Wednesday, June 6, 2007

30 Consecutive Days of Blogging (XXVII)

POST-SCRIPT. 5 quotations from Chapter 12 of Adorno's Aesthetic Theory: **************************************************************************************

"Autonomy, art's growing independence from society, is a function of the bourgeois consciousness of freedom, which in turn is tied up with a specific social structure. Before that, art may have been in conflict with the forces & mores dominating society, but it was never 'for itself'...In short, there has been a great deal of direct social control over art, from its inception all the way down to modern totalitarian states, the one exception being the bourgeois era. There is a sense however, in which bourgeois society can be said to have integrated art even mroe completely than any previous society. The pressure exerted by the growth of nominalism forced the latently present social essence of art more & more into the open" (320).

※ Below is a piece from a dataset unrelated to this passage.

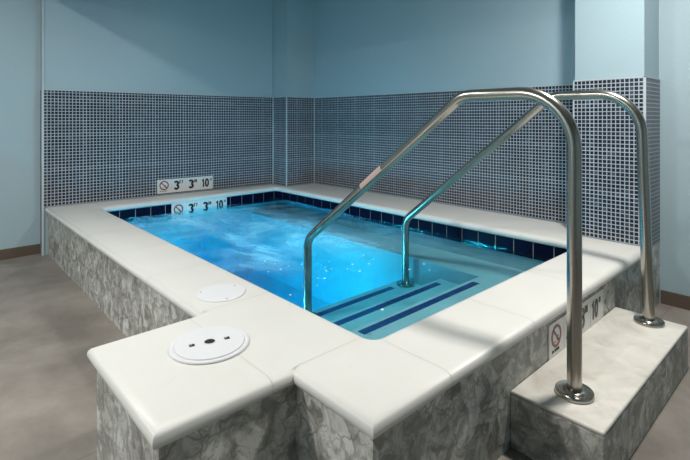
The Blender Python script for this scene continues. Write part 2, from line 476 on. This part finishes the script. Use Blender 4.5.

"Art will live on only as long as it has the power to resist society. If it refuses to objectify itself, it becomes a commodity. What it contributes to society is not some directly communicable content but something more mediate, i.e. resistance. Resistance reproduces social development in aesthetic terms without directly imitating it" (321).

"Reception tends to dull the critical edge of art, & its determinate negation of society. Works are most critical when they first see the light of day; afterwards they become neutralized because, among other things, the social conditions have changed. Neutralization is the social price art pays for its autonomy. Once art works are buried in the pantheon of cultural exhibits, their truth content deteriorates" (325).

"The people who rail the loudest against the anarchy of modern art usually know the least about it, invariably betraying ignorance at the level of simple information...Deep down, the bourgeois personality, against its better judgment, tends to cling to what is inferior" (334).

"Works of art affront prevailing needs by throwing new light on the familiar, thus meeting the objective need for change in consciousness that might ultimately lead to a change in reality. Art cannot achieve the much desired impact by adapting to existing needs, for this would deprive human beings precisely of what art has to offer" (345).